» **Records for the task**:
⟨

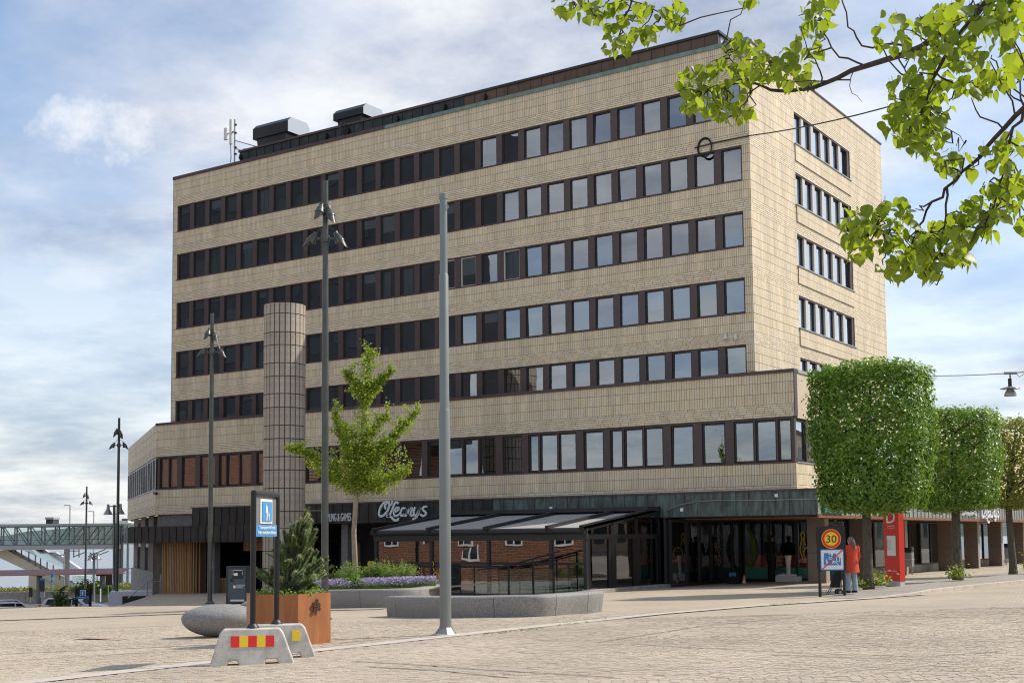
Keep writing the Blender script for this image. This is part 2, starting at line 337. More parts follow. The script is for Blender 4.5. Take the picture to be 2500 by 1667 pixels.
def nmesh(name, V, F, m, parent=None, kind=None, smooth=False, label=None, cat=None):   # numpy verts / quad or tri faces
    me = bpy.data.meshes.new(name); V = np.asarray(V, np.float32); F = np.asarray(F, np.int32); k = F.shape[1]
    if parent: V = V - np.array(root_loc(parent), np.float32)
    me.vertices.add(len(V)); me.vertices.foreach_set('co', V.ravel())
    me.loops.add(F.size); me.loops.foreach_set('vertex_index', F.ravel())
    me.polygons.add(len(F)); me.polygons.foreach_set('loop_start', np.arange(0, F.size, k, dtype=np.int32))
    me.polygons.foreach_set('use_smooth', np.full(len(F), bool(smooth)))
    me.update(calc_edges=True); me.validate()
    me.materials.append(M[m] if isinstance(m, str) else m)
    o = bpy.data.objects.new(name, me); COL.objects.link(o)
    if parent: o.parent = parent
    return tag(o, label, cat, None, kind)
BOXF = np.array([(4, 5, 6, 7), (0, 1, 5, 4), (1, 2, 6, 5), (2, 3, 7, 6), (3, 0, 4, 7)])
def text_parts(txt, size, ext=0.01):   # outline of a line of lettering as a mesh lying in xy, from the built-in face
    cu = bpy.data.curves.new('t', 'FONT'); cu.body = txt; cu.size = size; cu.extrude = ext; cu.resolution_u = 3
    o = bpy.data.objects.new('t', cu); COL.objects.link(o); dg = bpy.context.evaluated_depsgraph_get(); dg.update()
    me = bpy.data.meshes.new_from_object(o.evaluated_get(dg)); bpy.data.objects.remove(o); bpy.data.curves.remove(cu)
    return me
def put_text(txt, size, pos, xdir, udir, m, parent, name='lettering', ext=0.008, width=None, align='L', label=None):
    me = text_parts(txt, size, ext); co = np.array([v.co[:] for v in me.vertices])
    if len(co) == 0: return None
    x0, x1 = co[:, 0].min(), co[:, 0].max(); sx = (width/(x1-x0)) if width else 1.0
    off = {'L': x0, 'C': (x0+x1)/2, 'R': x1}[align]
    xd = Vector(xdir).normalized(); ud = Vector(udir).normalized(); nd = xd.cross(ud); pos = Vector(pos); o3 = root_loc(parent) if parent else Vector((0, 0, 0))
    for v in me.vertices:
        q = pos + xd*((v.co.x-off)*sx) + ud*v.co.y + nd*v.co.z - o3; v.co = q
    me.materials.clear(); me.materials.append(M[m]); me.name = name
    o = bpy.data.objects.new(name, me); COL.objects.link(o)
    if parent: o.parent = parent
    if label: o['label'] = label
    return o
def ribbon(paths, width, pos, xdir, udir, thick, mb=None, cap=True):   # brush strokes: polylines in 2-D with a width, given real thickness
    mb = mb or MB(); xd = Vector(xdir).normalized(); ud = Vector(udir).normalized(); nd = xd.cross(ud); pos = Vector(pos)
    for pth in paths:
        P = np.array([p[:2] for p in pth], float); Wd = [p[2] if len(p) > 2 else width for p in pth]
        # Catmull-Rom refine
        Q = []; WW = []
        n = len(P)
        for i in range(n-1):
            p0, p1, p2_, p3 = P[max(i-1, 0)], P[i], P[i+1], P[min(i+2, n-1)]
            for t in np.linspace(0, 1, 6, endpoint=False):
                Q.append(0.5*((2*p1)+(-p0+p2_)*t+(2*p0-5*p1+4*p2_-p3)*t*t+(-p0+3*p1-3*p2_+p3)*t**3)); WW.append(Wd[i]*(1-t)+Wd[i+1]*t)
        Q.append(P[-1]); WW.append(Wd[-1]); Q = np.array(Q)
        T = np.gradient(Q, axis=0); T /= (np.linalg.norm(T, axis=1)[:, None]+1e-9); Nn = np.stack([-T[:, 1], T[:, 0]], 1)
        b = len(mb.v); k = len(Q)
        for z in (0, thick):
            for sgn in (-1, 1):
                for i in range(k):
                    q = Q[i] + Nn[i]*sgn*WW[i]/2; mb.v.append(tuple(pos + xd*q[0] + ud*q[1] + nd*z))
        A, B_, C_, D_ = b, b+k, b+2*k, b+3*k
        for i in range(k-1):
            mb.f += [(A+i, B_+i, B_+i+1, A+i+1), (C_+i, C_+i+1, D_+i+1, D_+i), (A+i, A+i+1, C_+i+1, C_+i), (B_+i, D_+i, D_+i+1, B_+i+1)]
        mb.f += [(A, C_, D_, B_), (A+k-1, B_+k-1, D_+k-1, C_+k-1)]
        # round ends
        for i in (0, k-1):
            r = WW[i]/2; c = len(mb.v); m_ = 10
            for z in (0, thick):
                for j in range(m_):
                    a = 2*math.pi*j/m_; q = Q[i]+r*np.array([math.cos(a), math.sin(a)]); mb.v.append(tuple(pos + xd*q[0] + ud*q[1] + nd*(z*1.002)))
            mb.f.append(tuple(range(c+m_, c+2*m_))); mb.f += [(c+j, c+(j+1) % m_, c+m_+(j+1) % m_, c+m_+j) for j in range(m_)]
    return mb
def _dir(u, v): return fw + r2*((u-1250)/FPX) + u2*((V0-v)/FPX)
def onY(u, v, y): d = _dir(u, v); return CAM + d*((y-CAM.y)/d.y)
def onX(u, v, x): d = _dir(u, v); return CAM + d*((x-CAM.x)/d.x)
def onZ(u, v, z): d = _dir(u, v); return CAM + d*((z-CAM.z)/d.z)

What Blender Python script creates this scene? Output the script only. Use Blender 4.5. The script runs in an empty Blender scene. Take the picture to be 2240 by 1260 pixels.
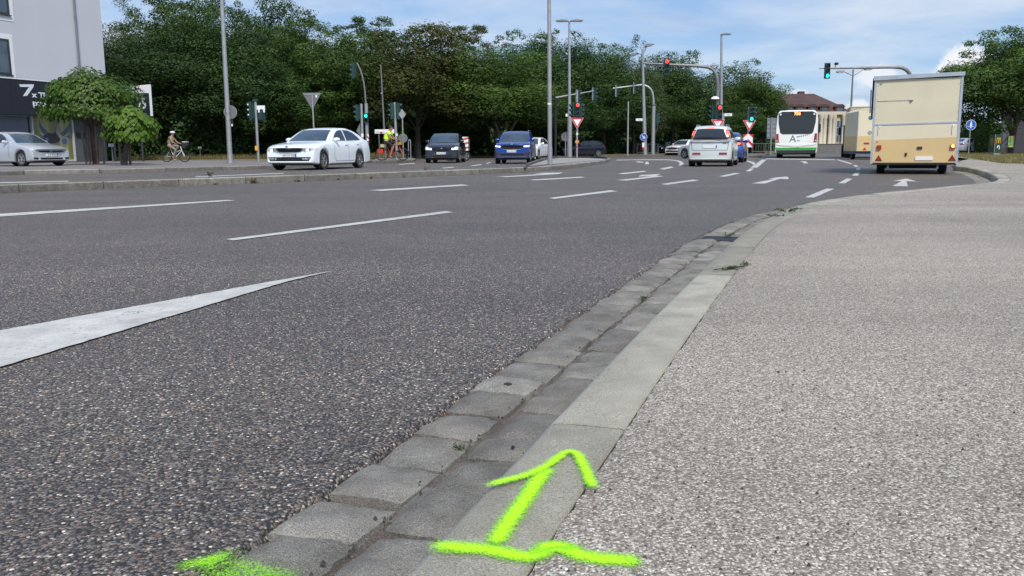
import bpy, bmesh, math, random
import numpy as np
from mathutils import Vector, Matrix
from mathutils.bvhtree import BVHTree
from math import sin, cos, pi, radians, sqrt, atan, atan2, tan

random.seed(7)
rng = np.random.default_rng(7)
SC = bpy.context.scene
COL = SC.collection

# ------------------------------------------------------------------ camera
FPX, CX, CY = 1900.0, 1120.0, 630.0
CAMH = 0.69
PITCH = atan((630 - 326) / FPX)
ROLL = radians(0.4)
fwd = Vector((0, cos(PITCH), -sin(PITCH)))
up0 = Vector((0, sin(PITCH), cos(PITCH)))
rt0 = Vector((1, 0, 0))
rt = rt0 * cos(ROLL) - up0 * sin(ROLL)
up = rt0 * sin(ROLL) + up0 * cos(ROLL)
cd = bpy.data.cameras.new('camera')
cam = bpy.data.objects.new('camera', cd)
COL.objects.link(cam)
cd.sensor_width = 36
cd.lens = FPX / 2240 * 36
cd.clip_start = 0.05
cd.clip_end = 3000
M = Matrix((rt, up, -fwd)).transposed().to_4x4()
M.translation = Vector((0, 0, CAMH))
cam.matrix_world = M
SC.camera = cam

# ------------------------------------------------------------------ light
SUN_EL, SUN_AZ = radians(50), radians(163)      # azimuth clockwise from +Y: behind the camera, a little to the right
SC.view_settings.view_transform = 'Standard'
SC.view_settings.look = 'None'
SC.view_settings.gamma = 1
SC.view_settings.exposure = 0.55
SC.view_settings.use_curve_mapping = False
SC.render.engine = 'CYCLES'
SC.cycles.max_bounces = 6
SC.cycles.transparent_max_bounces = 12

sun_d = bpy.data.lights.new('sun', 'SUN')
sun = bpy.data.objects.new('sun', sun_d)
COL.objects.link(sun)
sun_d.energy = 3.0
sun_d.angle = radians(14)
sun_d.color = (1.0, 0.94, 0.85)
sv = Vector((sin(SUN_AZ) * cos(SUN_EL), cos(SUN_AZ) * cos(SUN_EL), sin(SUN_EL)))
sun.rotation_euler = sv.to_track_quat('Z', 'Y').to_euler()

W = bpy.data.worlds.new('World')
SC.world = W
W.use_nodes = True
nt = W.node_tree
nt.nodes.clear()


def wn(t, **k):
    n = nt.nodes.new(t)
    for a, b in k.items():
        setattr(n, a, b)
    return n


def wl(a, b):
    nt.links.new(a, b)


out = wn('ShaderNodeOutputWorld')
bg = wn('ShaderNodeBackground')
bg.inputs[1].default_value = 0.115
sky = wn('ShaderNodeTexSky', sky_type='NISHITA')
sky.sun_disc = False
sky.sun_elevation = SUN_EL
sky.sun_rotation = SUN_AZ
sky.air_density = 1.0
sky.dust_density = 0.4
sky.ozone_density = 1.6
tc = wn('ShaderNodeTexCoord')
tint = wn('ShaderNodeMix', data_type='RGBA', blend_type='MULTIPLY')
tint.inputs[0].default_value = 1.0
tint.inputs[7].default_value = (0.86, 1.0, 1.17, 1)
wl(sky.outputs[0], tint.inputs[6])
# clear summer air: pull the dome towards a steady blue that pales to the horizon
sep0 = wn('ShaderNodeSeparateXYZ')
wl(tc.outputs['Generated'], sep0.inputs[0])
grd = wn('ShaderNodeValToRGB')
ge = grd.color_ramp.elements
ge[0].position, ge[0].color = 0.0, (.60, .76, .90, 1)
ge[1].position, ge[1].color = 1.0, (.30, .48, .86, 1)
e_ = ge.new(.07)
e_.color = (.42, .62, .90, 1)
e_ = ge.new(.20)
e_.color = (.31, .51, .87, 1)
wl(sep0.outputs[2], grd.inputs[0])
gsc = wn('ShaderNodeVectorMath', operation='SCALE')
wl(grd.outputs[0], gsc.inputs[0])
gsc.inputs['Scale'].default_value = 5.0
blend = wn('ShaderNodeMix', data_type='RGBA')
blend.inputs[0].default_value = .82
wl(tint.outputs[2], blend.inputs[6])
wl(gsc.outputs[0], blend.inputs[7])
# thin high cloud: noise over the dome, mapped through direction.xy / (z + k)
sep = wn('ShaderNodeSeparateXYZ')
wl(tc.outputs['Generated'], sep.inputs[0])


def wmath(op, a, b=None, c=None, clamp=False):
    n = wn('ShaderNodeMath', operation=op)
    n.use_clamp = clamp
    for i, v in enumerate((a, b, c)):
        if v is None:
            continue
        if isinstance(v, (int, float)):
            n.inputs[i].default_value = v
        else:
            wl(v, n.inputs[i])
    return n.outputs[0]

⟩

Copy out, exactly, every line from the one that contains "What Blender Python" through the one that contains "from math import". Pictures stay out of the copy.

What Blender Python script creates this scene? Output the script only. Use Blender 4.5. The script runs in an empty Blender scene. Take the picture to be 2240 by 1260 pixels.
import bpy, bmesh, math, random
import numpy as np
from mathutils import Vector, Matrix
from mathutils.bvhtree import BVHTree
from math import sin, cos, pi, radians, sqrt, atan, atan2, tan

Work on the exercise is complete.